# Provided material start

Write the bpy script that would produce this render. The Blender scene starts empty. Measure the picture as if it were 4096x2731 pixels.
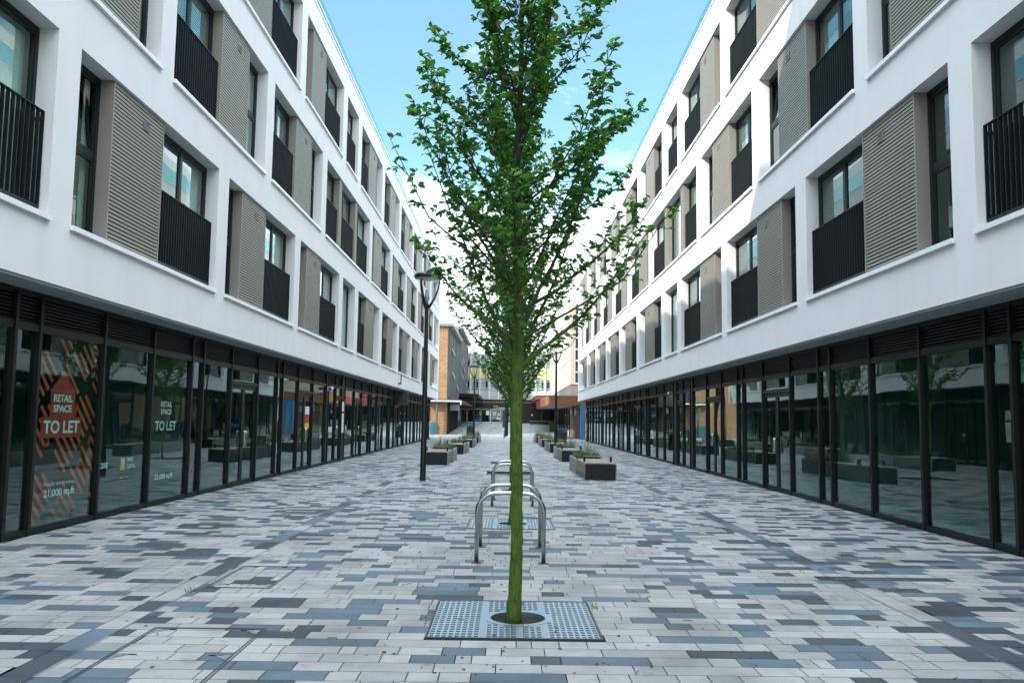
import bpy, bmesh, math, random
from mathutils import Vector, Matrix
R = math.radians
rnd = random.Random(7)
scene = bpy.context.scene
COL = scene.collection

# ------------------------------------------------------------------ helpers
def ident(p): return p

class MB:
    """collects geometry and links it as ONE mesh object"""
    def __init__(self, f=ident): self.v = []; self.f = []; self.map = f
    def box(self, x0, x1, y0, y1, z0, z1):
        n = len(self.v)
        self.v += [(x, y, z) for x in (x0, x1) for y in (y0, y1) for z in (z0, z1)]
        for q in ((0,1,3,2),(4,6,7,5),(0,4,5,1),(2,3,7,6),(0,2,6,4),(1,5,7,3)): self.f.append(tuple(n+i for i in q))
        return self
    def poly(self, pts):
        n = len(self.v); self.v += [tuple(p) for p in pts]; self.f.append(tuple(range(n, n+len(pts)))); return self
    def prism(self, pts, axis, a, b):
        """closed outline pts (2D) extruded along axis from a to b"""
        def p3(p, t):
            return (t, p[0], p[1]) if axis == 0 else (p[0], t, p[1]) if axis == 1 else (p[0], p[1], t)
        n = len(self.v); k = len(pts)
        self.v += [p3(p, a) for p in pts] + [p3(p, b) for p in pts]
        self.f.append(tuple(range(n, n+k))); self.f.append(tuple(range(n+2*k-1, n+k-1, -1)))
        for i in range(k): j = (i+1) % k; self.f.append((n+i, n+j, n+k+j, n+k+i))
        return self
    def strip(self, pts, axis, a, b):
        """open profile extruded along axis"""
        def p3(p, t):
            return (t, p[0], p[1]) if axis == 0 else (p[0], t, p[1]) if axis == 1 else (p[0], p[1], t)
        n = len(self.v); k = len(pts)
        self.v += [p3(p, a) for p in pts] + [p3(p, b) for p in pts]
        for i in range(k-1): self.f.append((n+i, n+i+1, n+k+i+1, n+k+i))
        return self
    def tube(self, path, rad, seg=8, cap=True):
        path = [Vector(p) for p in path]
        if not hasattr(rad, '__len__'): rad = [rad]*len(path)
        n0 = len(self.v); up = None
        for i, p in enumerate(path):
            d = (path[min(i+1, len(path)-1)] - path[max(i-1, 0)]).normalized()
            if up is None:
                up = Vector((0,0,1)) if abs(d.z) < .9 else Vector((1,0,0))
            a = d.cross(up).normalized(); b = a.cross(d).normalized(); up = b
            for k in range(seg):
                t = 2*math.pi*k/seg
                self.v.append(tuple(p + (a*math.cos(t) + b*math.sin(t))*rad[i]))
        for i in range(len(path)-1):
            for k in range(seg):
                k2 = (k+1) % seg; o = n0+i*seg
                self.f.append((o+k, o+k2, o+seg+k2, o+seg+k))
        if cap:
            self.f.append(tuple(n0+k for k in range(seg)))
            o = n0+(len(path)-1)*seg; self.f.append(tuple(o+k for k in reversed(range(seg))))
        return self
    def lathe(self, prof, c=(0,0,0), seg=24):
        n0 = len(self.v)
        for r, z in prof:
            for k in range(seg):
                t = 2*math.pi*k/seg; self.v.append((c[0]+r*math.cos(t), c[1]+r*math.sin(t), c[2]+z))
        for i in range(len(prof)-1):
            for k in range(seg):
                k2 = (k+1) % seg; o = n0+i*seg
                self.f.append((o+k, o+k2, o+seg+k2, o+seg+k))
        return self
    def build(self, name, mat, parent=None, smooth=False, recalc=True, bevel=0):
        me = bpy.data.meshes.new(name)
        me.from_pydata([self.map(p) for p in self.v], [], self.f)
        if recalc:
            bm = bmesh.new(); bm.from_mesh(me); bmesh.ops.recalc_face_normals(bm, faces=bm.faces); bm.to_mesh(me); bm.free()
        me.materials.append(mat)
        if smooth:
            for p in me.polygons: p.use_smooth = True
        o = bpy.data.objects.new(name, me); COL.objects.link(o)
        if parent is not None: set_parent(o, parent)
        if bevel:
            m = o.modifiers.new('bevel', 'BEVEL'); m.width = bevel; m.segments = 2; m.limit_method = 'ANGLE'
        return o

def set_parent(o, p):
    o.parent = p; o.matrix_parent_inverse = world_of(p).inverted()
def world_of(o):
    m = o.matrix_basis.copy()
    while o.parent is not None:
        m = o.parent.matrix_basis @ (o.matrix_parent_inverse @ m); o = o.parent
    return m

def tag(o, label=None, cat=None, group=None, kind=None):
    if label: o['label'] = label
    if cat: o['category'] = cat
    if group: o['group'] = group
    if kind: o['kind'] = kind
    return o
def thing(name, label, cat, loc=(0,0,0), rz=0, group=None):
    o = bpy.data.objects.new(name, None); COL.objects.link(o); o.empty_display_size = .2
    o.location = loc; o.rotation_euler = (0,0,rz)
    return tag(o, label, cat, group)
KIDS = {}
def copy_thing(root, loc, rz=0, label=None, scale=None):
    """a copy of a thing with copies of its parts and sub-parts (they share mesh data)"""
    r = root.copy(); COL.objects.link(r); r.location = loc; r.rotation_euler = (0,0,rz)
    if scale: r.scale = (scale,)*3
    if label: r['label'] = label
    for ch in list(root.children):
        c = ch.copy(); COL.objects.link(c); c.parent = r; c.matrix_parent_inverse = ch.matrix_parent_inverse.copy()
        for g in list(ch.children):
            d = g.copy(); COL.objects.link(d); d.parent = c; d.matrix_parent_inverse = g.matrix_parent_inverse.copy()
    return r

# ------------------------------------------------------------------ materials
def new_mat(name):
    m = bpy.data.materials.new(name); m.use_nodes = True
    nt = m.node_tree; b = nt.nodes['Principled BSDF']; return m, nt, b
def nd(nt, typ, **kw):
    n = nt.nodes.new(typ)
    for k, v in kw.items():
        if k.startswith('i_'): n.inputs[k[2:].replace('_', ' ')].default_value = v
        else: setattr(n, k, v)
    return n
def ramp(nt, fac, stops):
    r = nt.nodes.new('ShaderNodeValToRGB'); e = r.color_ramp.elements
    while len(e) < len(stops): e.new(.5)
    for el, (p, c) in zip(e, stops):
        el.position = p; el.color = (c[0], c[1], c[2], 1) if hasattr(c, '__len__') else (c, c, c, 1)
    nt.links.new(fac, r.inputs[0]); return r.outputs[0]
def mixc(nt, fac, a, b, mode='MIX'):
    m = nt.nodes.new('ShaderNodeMix'); m.data_type = 'RGBA'; m.blend_type = mode
    for s, v in ((0, fac), (6, a), (7, b)):
        if isinstance(v, bpy.types.NodeSocket): nt.links.new(v, m.inputs[s])
        elif s == 0: m.inputs[0].default_value = v
        else: m.inputs[s].default_value = (*v, 1)
    return m.outputs[2]
def noise(nt, vec, scale, detail=4, rough=.55, dist=0):
    n = nd(nt, 'ShaderNodeTexNoise'); n.inputs['Scale'].default_value = scale; n.inputs['Detail'].default_value = detail
    n.inputs['Roughness'].default_value = rough; n.inputs['Distortion'].default_value = dist
    if vec is not None: nt.links.new(vec, n.inputs['Vector'])
    return n.outputs['Fac']
def pos(nt): return nd(nt, 'ShaderNodeNewGeometry').outputs['Position']
def mapped(nt, vec, scale=(1,1,1)):
    m = nd(nt, 'ShaderNodeMapping'); m.inputs['Scale'].default_value = scale; nt.links.new(vec, m.inputs['Vector']); return m.outputs[0]
def bump(nt, b, h, strength, dist=.01):
    n = nd(nt, 'ShaderNodeBump'); n.inputs['Strength'].default_value = strength; n.inputs['Distance'].default_value = dist
    nt.links.new(h, n.inputs['Height']); nt.links.new(n.outputs[0], b.inputs['Normal'])

def surf(name, col, rough=.6, metal=0, var=.12, vscale=3, bumps=None, spec=.5, streak=0):
    """painted / plain surface with slight mottling and optional fine bump and run-off streaks"""
    m, nt, b = new_mat(name); p = pos(nt)
    n = noise(nt, p, vscale)
    c = mixc(nt, n, tuple(x*(1-var) for x in col), tuple(min(1, x*(1+var)) for x in col))
    if streak:
        s = noise(nt, mapped(nt, p, (1.7, 1.7, .2)), 1.6, 6, .6)
        f = ramp(nt, s, [(.5, 0), (.78, streak)])
        c = mixc(nt, f, c, tuple(x*.55 for x in col))
    nt.links.new(c, b.inputs['Base Color'])
    b.inputs['Roughness'].default_value = rough; b.inputs['Metallic'].default_value = metal; b.inputs['Specular IOR Level'].default_value = spec
    if bumps: bump(nt, b, noise(nt, p, bumps[0], 3), bumps[1], bumps[2] if len(bumps) > 2 else .004)
    return m

M = {}
M['render_white'] = surf('white_render', (.72,.712,.705), .92, var=.06, vscale=1.2, bumps=(90, .25, .004), spec=.25, streak=.10)
M['soffit'] = surf('soffit_grey', (.30,.31,.31), .8, var=.05)
M['sill_metal'] = surf('white_sill_metal', (.78,.78,.79), .4, var=.03)
M['anthracite'] = surf('anthracite_metal', (.009,.012,.014), .45, var=.2, vscale=8, spec=.3)
M['black_frame'] = surf('black_frame_metal', (.0055,.0065,.0065), .48, var=.2, vscale=6, spec=.28)
M['taupe'] = surf('taupe_metal', (.27,.25,.215), .5, var=.05)
M['taupe_flat'] = surf('taupe_flat_metal', (.25,.225,.2), .5, var=.04)
M['dark_void'] = surf('dark_void', (.015,.015,.014), .9)
M['room'] = surf('room_plaster', (.30,.30,.28), .9, var=.06)
M['curtain'] = surf('pale_curtain', (.62,.62,.57), .9, var=.1, vscale=12)
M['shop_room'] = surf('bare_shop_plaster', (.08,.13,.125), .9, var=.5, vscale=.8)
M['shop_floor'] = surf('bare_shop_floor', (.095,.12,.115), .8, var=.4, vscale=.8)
M['steel'] = surf('brushed_steel', (.42,.42,.41), .24, metal=1, var=.1, vscale=20, bumps=(300, .05, .001))
M['galv'] = surf('galvanised_steel', (.33,.41,.46), .42, metal=.85, var=.18, vscale=9, bumps=(60, .12, .001))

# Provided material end

_Prompt:_ Everything from the first line to the line with "COL = scene.collection" must be repeated exactly, and nothing else. Leave the pictures out.

_Solution below:_
Write the bpy script that would produce this render. The Blender scene starts empty. Measure the picture as if it were 4096x2731 pixels.
import bpy, bmesh, math, random
from mathutils import Vector, Matrix
R = math.radians
rnd = random.Random(7)
scene = bpy.context.scene
COL = scene.collection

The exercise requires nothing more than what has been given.